[Begin Supplied information]

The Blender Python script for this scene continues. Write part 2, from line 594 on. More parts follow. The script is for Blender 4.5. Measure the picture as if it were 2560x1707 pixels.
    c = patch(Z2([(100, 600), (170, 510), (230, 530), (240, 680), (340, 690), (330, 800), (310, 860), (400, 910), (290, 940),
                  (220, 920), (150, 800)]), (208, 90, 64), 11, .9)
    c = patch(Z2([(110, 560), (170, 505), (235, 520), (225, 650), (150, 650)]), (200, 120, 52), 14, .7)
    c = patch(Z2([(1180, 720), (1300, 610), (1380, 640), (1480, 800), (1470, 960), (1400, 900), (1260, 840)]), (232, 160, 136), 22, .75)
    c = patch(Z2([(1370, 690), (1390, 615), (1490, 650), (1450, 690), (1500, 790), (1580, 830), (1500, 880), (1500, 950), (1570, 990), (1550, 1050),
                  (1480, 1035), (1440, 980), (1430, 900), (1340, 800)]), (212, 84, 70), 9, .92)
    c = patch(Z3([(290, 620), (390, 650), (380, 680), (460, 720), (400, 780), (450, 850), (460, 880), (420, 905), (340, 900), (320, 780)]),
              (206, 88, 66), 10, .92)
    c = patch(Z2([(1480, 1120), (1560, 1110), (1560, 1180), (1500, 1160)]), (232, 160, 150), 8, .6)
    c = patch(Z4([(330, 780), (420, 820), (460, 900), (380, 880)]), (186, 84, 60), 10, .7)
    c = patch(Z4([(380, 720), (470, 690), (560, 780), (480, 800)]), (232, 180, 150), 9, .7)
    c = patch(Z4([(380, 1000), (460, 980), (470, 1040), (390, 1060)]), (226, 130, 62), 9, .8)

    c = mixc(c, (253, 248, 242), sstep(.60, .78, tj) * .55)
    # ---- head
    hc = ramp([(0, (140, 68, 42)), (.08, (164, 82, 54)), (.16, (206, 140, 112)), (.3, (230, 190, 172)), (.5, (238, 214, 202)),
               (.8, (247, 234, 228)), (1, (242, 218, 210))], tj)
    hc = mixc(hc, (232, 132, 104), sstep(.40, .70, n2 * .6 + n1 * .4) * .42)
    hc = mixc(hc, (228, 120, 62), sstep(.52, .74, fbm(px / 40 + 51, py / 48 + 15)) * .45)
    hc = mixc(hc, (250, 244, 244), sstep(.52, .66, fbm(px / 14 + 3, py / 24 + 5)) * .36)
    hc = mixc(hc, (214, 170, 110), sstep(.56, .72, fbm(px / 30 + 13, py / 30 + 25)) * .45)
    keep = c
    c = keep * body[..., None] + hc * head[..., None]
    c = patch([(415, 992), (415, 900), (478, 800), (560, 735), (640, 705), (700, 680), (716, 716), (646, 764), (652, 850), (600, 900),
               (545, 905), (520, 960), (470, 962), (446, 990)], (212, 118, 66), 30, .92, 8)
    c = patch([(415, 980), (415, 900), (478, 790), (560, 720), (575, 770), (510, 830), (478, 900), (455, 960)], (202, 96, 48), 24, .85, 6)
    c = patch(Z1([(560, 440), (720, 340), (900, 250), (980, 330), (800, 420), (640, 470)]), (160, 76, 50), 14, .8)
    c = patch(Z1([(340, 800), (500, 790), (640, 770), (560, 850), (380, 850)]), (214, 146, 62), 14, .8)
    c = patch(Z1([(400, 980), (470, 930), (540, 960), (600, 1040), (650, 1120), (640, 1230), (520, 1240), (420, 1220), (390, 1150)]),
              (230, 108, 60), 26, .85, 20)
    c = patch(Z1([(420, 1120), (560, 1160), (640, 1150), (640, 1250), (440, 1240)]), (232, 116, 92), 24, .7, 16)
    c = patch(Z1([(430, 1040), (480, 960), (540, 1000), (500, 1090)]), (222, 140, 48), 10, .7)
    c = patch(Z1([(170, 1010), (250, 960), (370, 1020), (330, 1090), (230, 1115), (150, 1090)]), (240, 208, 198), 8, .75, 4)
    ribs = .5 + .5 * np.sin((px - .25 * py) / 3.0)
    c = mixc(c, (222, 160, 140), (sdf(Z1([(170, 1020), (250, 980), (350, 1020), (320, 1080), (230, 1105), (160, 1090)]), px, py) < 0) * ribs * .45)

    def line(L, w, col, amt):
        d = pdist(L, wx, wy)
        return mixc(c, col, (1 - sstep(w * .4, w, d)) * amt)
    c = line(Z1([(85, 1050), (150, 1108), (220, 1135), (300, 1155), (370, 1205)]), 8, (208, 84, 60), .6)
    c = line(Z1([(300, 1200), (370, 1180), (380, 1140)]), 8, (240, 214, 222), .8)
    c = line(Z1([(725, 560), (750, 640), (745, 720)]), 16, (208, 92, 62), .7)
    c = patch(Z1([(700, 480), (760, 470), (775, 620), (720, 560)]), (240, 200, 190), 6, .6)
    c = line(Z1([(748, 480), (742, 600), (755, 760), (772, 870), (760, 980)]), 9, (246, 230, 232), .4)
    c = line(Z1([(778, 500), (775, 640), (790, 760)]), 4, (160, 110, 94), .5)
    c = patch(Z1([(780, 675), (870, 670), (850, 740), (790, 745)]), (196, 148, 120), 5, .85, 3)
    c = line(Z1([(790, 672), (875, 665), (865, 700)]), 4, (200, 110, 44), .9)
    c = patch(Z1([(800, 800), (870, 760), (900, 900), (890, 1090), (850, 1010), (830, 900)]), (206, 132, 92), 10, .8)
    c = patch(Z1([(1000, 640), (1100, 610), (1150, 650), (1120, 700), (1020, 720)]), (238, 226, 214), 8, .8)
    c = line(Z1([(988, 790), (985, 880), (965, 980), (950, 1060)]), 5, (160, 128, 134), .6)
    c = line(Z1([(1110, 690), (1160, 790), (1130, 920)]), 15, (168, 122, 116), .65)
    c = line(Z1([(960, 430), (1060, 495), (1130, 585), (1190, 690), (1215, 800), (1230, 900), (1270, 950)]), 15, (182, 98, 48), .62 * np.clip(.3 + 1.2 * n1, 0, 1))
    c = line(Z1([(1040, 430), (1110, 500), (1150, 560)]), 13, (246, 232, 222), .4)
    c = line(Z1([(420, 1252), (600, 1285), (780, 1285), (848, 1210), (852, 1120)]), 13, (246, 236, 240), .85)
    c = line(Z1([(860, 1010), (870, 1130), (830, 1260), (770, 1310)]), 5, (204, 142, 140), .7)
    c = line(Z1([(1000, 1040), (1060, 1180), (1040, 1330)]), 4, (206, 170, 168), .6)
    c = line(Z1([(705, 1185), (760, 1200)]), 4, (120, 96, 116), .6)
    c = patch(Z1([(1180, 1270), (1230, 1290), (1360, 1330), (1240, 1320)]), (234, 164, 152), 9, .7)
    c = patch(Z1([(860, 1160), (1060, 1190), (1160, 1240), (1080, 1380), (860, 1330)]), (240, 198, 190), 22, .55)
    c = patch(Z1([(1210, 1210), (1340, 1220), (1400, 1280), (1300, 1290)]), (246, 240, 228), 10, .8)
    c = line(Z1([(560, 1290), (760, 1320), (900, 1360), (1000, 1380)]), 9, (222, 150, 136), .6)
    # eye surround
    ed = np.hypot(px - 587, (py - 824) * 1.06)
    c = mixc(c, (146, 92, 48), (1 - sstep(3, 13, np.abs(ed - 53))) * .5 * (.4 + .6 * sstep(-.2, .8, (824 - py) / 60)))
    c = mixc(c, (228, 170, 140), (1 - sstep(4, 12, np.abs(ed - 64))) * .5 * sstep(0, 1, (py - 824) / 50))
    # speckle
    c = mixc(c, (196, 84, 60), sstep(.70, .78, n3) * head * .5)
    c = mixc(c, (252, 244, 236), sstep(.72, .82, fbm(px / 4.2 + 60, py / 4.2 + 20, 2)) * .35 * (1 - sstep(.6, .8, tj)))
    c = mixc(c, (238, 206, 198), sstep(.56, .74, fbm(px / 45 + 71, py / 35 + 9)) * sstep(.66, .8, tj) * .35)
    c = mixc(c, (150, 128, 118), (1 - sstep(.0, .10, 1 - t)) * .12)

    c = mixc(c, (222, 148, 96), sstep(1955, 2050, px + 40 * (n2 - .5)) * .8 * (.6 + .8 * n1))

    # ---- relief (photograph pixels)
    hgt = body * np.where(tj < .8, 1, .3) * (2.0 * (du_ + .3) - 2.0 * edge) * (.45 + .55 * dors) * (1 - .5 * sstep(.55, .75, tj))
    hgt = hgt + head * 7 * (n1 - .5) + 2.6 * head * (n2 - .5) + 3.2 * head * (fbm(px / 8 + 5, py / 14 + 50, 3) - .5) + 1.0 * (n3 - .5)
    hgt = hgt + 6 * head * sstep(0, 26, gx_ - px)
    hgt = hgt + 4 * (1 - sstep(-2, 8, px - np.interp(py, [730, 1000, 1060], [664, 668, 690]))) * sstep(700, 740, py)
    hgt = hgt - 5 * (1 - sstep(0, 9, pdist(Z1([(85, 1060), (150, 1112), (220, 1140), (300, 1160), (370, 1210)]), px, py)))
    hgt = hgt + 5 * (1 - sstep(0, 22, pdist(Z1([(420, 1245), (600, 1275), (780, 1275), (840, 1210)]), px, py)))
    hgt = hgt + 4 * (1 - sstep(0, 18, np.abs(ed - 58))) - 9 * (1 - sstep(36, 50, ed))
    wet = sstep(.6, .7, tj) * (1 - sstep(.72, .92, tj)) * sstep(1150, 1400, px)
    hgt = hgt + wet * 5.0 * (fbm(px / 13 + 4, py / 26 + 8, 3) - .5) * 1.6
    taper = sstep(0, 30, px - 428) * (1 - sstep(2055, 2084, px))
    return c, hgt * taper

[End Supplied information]

● **Exercise**
Look above and repeat, character for character, the lines from the first one to the line with "130, 62), 9, .8)", counting both.

● **Exercise response**
The Blender Python script for this scene continues. Write part 2, from line 594 on. More parts follow. The script is for Blender 4.5. Measure the picture as if it were 2560x1707 pixels.
    c = patch(Z2([(100, 600), (170, 510), (230, 530), (240, 680), (340, 690), (330, 800), (310, 860), (400, 910), (290, 940),
                  (220, 920), (150, 800)]), (208, 90, 64), 11, .9)
    c = patch(Z2([(110, 560), (170, 505), (235, 520), (225, 650), (150, 650)]), (200, 120, 52), 14, .7)
    c = patch(Z2([(1180, 720), (1300, 610), (1380, 640), (1480, 800), (1470, 960), (1400, 900), (1260, 840)]), (232, 160, 136), 22, .75)
    c = patch(Z2([(1370, 690), (1390, 615), (1490, 650), (1450, 690), (1500, 790), (1580, 830), (1500, 880), (1500, 950), (1570, 990), (1550, 1050),
                  (1480, 1035), (1440, 980), (1430, 900), (1340, 800)]), (212, 84, 70), 9, .92)
    c = patch(Z3([(290, 620), (390, 650), (380, 680), (460, 720), (400, 780), (450, 850), (460, 880), (420, 905), (340, 900), (320, 780)]),
              (206, 88, 66), 10, .92)
    c = patch(Z2([(1480, 1120), (1560, 1110), (1560, 1180), (1500, 1160)]), (232, 160, 150), 8, .6)
    c = patch(Z4([(330, 780), (420, 820), (460, 900), (380, 880)]), (186, 84, 60), 10, .7)
    c = patch(Z4([(380, 720), (470, 690), (560, 780), (480, 800)]), (232, 180, 150), 9, .7)
    c = patch(Z4([(380, 1000), (460, 980), (470, 1040), (390, 1060)]), (226, 130, 62), 9, .8)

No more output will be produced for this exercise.